INFORMATION PROVIDED:
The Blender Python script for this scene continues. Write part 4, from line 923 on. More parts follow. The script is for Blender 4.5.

---

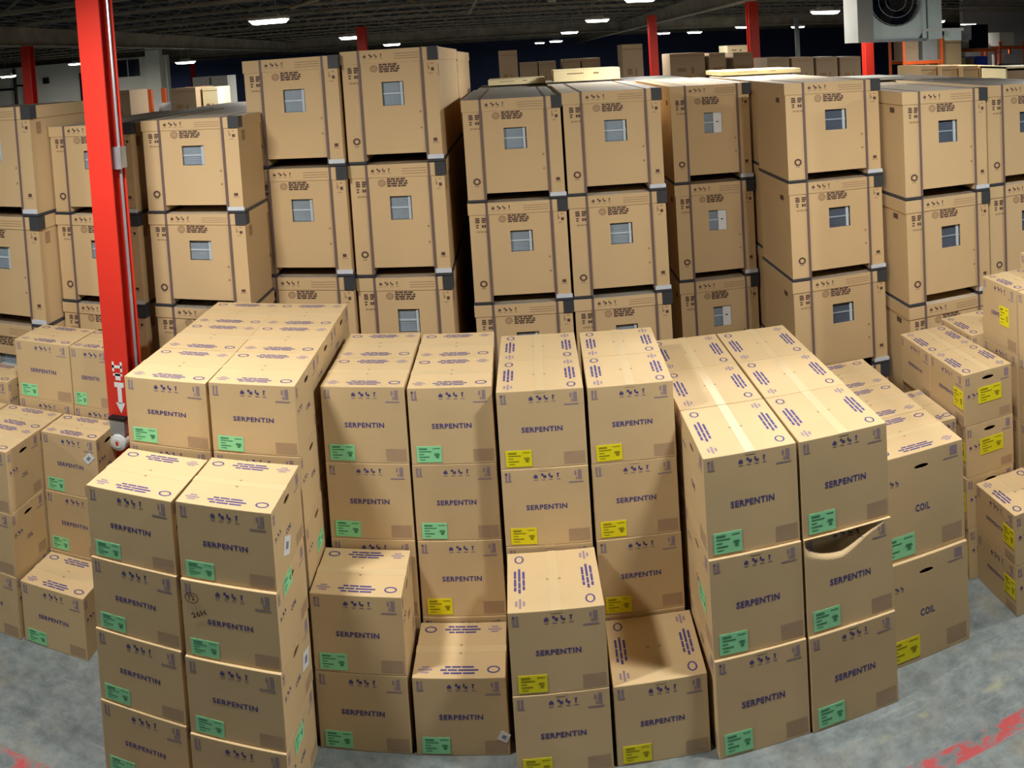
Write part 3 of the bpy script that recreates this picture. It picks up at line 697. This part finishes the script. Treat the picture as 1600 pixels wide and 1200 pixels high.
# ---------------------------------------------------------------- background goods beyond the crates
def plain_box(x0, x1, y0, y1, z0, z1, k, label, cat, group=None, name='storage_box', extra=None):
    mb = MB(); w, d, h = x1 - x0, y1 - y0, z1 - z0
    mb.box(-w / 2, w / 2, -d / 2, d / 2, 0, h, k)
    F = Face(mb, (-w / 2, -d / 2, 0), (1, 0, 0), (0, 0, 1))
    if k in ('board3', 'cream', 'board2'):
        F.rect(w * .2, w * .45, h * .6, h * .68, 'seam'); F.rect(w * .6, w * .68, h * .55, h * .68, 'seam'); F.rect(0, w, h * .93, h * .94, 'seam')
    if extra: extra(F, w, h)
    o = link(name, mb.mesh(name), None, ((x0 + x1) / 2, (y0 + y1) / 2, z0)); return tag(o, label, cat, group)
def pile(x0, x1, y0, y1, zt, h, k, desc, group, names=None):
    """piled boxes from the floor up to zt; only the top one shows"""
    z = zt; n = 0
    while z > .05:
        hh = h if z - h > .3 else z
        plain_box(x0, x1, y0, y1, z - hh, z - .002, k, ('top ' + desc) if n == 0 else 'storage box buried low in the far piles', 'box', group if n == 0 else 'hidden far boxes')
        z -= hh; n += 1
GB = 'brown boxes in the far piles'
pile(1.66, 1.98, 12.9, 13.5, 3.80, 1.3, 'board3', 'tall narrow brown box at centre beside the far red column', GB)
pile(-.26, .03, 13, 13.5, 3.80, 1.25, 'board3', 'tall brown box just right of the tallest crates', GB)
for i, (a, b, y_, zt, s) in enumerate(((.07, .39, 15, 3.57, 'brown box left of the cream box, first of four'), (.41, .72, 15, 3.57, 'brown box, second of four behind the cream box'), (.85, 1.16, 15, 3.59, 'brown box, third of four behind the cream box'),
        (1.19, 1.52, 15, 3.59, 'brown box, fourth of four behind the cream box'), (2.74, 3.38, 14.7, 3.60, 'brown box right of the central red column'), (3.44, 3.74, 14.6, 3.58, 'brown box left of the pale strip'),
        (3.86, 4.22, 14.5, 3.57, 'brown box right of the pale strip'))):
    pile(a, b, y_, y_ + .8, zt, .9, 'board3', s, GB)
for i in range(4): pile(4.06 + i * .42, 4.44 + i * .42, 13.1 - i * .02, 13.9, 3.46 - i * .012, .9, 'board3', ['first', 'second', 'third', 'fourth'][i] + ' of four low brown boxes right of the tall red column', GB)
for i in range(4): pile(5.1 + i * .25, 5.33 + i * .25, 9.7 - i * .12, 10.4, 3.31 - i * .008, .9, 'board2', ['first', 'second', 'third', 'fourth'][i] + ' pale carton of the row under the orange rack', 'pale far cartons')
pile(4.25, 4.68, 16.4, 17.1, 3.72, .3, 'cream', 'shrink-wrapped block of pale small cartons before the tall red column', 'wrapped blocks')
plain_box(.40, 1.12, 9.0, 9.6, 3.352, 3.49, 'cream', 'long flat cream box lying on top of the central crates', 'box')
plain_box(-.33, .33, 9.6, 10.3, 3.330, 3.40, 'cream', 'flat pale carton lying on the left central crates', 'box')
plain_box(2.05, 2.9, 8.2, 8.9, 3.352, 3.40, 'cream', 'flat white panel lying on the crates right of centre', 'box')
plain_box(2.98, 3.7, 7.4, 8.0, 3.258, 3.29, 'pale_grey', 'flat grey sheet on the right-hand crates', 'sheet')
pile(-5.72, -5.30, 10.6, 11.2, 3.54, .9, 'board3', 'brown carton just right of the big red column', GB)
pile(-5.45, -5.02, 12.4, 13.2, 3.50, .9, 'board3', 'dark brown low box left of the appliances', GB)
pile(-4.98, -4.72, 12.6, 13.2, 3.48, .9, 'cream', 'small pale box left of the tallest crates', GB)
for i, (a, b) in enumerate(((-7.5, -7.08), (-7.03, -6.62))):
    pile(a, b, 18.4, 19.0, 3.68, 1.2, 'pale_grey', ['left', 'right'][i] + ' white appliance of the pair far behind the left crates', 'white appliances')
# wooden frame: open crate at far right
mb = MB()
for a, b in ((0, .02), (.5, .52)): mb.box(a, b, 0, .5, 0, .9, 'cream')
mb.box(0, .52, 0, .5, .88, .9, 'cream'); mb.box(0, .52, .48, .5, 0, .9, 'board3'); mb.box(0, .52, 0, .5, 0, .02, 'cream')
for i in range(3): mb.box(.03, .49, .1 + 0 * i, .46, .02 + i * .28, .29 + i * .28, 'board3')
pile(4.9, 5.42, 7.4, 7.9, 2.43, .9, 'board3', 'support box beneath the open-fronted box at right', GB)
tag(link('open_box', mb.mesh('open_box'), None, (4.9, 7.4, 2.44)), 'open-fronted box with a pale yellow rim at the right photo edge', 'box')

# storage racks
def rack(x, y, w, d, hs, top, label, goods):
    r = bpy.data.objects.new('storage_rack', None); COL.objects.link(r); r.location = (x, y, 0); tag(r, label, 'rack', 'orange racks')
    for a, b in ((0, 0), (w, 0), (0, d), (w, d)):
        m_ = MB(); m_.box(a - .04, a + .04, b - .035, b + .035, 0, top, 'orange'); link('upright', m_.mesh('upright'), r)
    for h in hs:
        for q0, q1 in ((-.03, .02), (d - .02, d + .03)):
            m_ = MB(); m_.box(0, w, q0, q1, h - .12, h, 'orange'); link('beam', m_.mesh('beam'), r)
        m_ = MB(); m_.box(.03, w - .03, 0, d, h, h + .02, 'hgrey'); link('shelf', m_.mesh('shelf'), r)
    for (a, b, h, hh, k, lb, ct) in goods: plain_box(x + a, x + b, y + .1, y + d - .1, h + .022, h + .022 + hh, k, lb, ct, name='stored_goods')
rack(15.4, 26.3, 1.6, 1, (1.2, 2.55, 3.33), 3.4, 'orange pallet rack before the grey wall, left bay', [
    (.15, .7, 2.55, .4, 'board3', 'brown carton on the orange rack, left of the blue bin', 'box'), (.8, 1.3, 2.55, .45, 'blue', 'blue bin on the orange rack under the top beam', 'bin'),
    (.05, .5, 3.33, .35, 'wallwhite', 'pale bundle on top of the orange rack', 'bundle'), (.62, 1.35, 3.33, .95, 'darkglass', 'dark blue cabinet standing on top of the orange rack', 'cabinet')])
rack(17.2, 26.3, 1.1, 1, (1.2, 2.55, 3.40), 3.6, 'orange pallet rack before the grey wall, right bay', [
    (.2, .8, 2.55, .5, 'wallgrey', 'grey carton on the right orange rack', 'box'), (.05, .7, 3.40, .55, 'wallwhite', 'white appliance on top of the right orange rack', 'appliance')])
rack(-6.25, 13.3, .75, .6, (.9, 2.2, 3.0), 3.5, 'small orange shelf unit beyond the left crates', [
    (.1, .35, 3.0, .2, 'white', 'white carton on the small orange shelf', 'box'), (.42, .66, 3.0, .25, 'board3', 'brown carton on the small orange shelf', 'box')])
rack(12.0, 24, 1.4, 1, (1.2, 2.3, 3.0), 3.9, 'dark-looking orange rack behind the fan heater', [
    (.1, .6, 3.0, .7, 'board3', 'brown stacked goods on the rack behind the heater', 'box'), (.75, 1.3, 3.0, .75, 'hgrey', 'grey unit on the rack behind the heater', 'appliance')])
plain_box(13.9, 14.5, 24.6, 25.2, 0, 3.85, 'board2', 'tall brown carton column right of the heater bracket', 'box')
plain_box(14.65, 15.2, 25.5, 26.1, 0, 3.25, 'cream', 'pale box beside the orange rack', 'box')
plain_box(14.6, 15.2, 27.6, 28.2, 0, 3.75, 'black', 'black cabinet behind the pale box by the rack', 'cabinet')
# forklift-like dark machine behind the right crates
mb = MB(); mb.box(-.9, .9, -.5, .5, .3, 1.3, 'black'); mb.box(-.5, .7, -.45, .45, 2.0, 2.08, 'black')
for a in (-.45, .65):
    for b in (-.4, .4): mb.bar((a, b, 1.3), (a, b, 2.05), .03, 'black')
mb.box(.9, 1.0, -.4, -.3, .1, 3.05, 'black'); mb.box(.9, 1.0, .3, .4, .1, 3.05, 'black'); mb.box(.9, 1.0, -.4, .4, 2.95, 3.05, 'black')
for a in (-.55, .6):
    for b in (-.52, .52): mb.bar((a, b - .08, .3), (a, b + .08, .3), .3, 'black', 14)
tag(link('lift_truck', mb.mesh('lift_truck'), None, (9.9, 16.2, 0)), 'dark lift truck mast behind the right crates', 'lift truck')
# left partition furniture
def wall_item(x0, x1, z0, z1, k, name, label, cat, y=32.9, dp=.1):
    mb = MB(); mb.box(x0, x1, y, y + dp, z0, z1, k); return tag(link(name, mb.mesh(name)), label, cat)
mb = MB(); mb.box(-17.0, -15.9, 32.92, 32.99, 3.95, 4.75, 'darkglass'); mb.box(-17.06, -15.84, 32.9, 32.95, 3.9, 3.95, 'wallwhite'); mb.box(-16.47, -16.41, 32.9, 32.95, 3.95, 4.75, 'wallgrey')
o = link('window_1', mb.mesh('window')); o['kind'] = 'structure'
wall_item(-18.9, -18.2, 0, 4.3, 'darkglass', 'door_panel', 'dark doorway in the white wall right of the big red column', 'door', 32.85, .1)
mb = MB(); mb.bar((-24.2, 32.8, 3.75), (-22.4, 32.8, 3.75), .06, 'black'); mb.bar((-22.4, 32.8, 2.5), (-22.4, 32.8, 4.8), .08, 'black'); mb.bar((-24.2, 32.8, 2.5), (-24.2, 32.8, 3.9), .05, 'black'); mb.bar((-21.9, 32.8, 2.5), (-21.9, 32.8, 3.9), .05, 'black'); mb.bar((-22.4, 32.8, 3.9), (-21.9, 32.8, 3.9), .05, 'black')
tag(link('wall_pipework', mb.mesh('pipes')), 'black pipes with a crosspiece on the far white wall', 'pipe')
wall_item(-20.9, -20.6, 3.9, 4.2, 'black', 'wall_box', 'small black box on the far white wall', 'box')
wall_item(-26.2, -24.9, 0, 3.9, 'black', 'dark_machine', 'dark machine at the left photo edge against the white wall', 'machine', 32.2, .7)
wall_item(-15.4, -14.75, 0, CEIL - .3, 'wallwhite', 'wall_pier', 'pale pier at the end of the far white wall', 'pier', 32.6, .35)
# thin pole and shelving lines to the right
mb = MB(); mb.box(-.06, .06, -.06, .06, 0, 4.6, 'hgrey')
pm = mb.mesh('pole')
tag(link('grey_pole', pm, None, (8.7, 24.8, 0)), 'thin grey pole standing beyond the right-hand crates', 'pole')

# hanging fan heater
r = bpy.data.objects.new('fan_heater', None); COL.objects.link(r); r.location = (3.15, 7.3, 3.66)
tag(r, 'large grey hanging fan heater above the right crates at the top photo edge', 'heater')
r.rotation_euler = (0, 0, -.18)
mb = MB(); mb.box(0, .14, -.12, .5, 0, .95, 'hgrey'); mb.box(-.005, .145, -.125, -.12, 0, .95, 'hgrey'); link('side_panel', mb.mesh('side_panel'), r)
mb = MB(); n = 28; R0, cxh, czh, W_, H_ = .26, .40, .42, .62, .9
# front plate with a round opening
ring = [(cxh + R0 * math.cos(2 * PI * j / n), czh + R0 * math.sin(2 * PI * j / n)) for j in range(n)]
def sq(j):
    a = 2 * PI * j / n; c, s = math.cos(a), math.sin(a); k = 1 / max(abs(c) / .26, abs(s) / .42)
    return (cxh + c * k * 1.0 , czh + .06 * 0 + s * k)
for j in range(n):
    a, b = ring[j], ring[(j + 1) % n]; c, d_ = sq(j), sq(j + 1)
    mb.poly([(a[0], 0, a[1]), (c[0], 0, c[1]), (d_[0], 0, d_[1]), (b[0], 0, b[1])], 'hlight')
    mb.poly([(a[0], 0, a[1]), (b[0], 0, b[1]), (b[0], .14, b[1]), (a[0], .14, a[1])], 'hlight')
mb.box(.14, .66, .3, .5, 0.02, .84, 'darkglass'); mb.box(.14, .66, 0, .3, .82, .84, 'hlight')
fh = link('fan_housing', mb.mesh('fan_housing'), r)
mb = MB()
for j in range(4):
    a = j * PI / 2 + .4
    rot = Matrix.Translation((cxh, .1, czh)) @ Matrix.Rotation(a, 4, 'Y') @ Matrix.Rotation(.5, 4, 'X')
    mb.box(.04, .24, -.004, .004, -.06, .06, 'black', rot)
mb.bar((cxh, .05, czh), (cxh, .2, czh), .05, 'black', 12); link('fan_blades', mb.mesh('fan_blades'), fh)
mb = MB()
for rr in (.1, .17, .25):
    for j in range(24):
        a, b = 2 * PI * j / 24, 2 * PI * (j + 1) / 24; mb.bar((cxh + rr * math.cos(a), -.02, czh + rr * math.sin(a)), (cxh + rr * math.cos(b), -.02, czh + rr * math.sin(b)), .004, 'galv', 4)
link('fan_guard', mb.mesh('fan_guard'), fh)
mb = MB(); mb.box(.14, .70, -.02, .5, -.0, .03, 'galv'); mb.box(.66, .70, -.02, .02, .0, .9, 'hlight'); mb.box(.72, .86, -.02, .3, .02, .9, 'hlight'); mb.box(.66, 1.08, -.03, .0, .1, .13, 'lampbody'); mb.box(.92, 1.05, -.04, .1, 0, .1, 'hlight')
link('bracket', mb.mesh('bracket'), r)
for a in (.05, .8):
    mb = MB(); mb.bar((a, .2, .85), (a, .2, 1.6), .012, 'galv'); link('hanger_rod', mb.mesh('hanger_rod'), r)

TASK DESCRIPTION:
Locate the string "Write" in the listing above and copy every line where it occurs.

OUTPUT:
The Blender Python script for this scene continues. Write part 4, from line 923 on. More parts follow. The script is for Blender 4.5.
Write part 3 of the bpy script that recreates this picture. It picks up at line 697. This part finishes the script. Treat the picture as 1600 pixels wide and 1200 pixels high.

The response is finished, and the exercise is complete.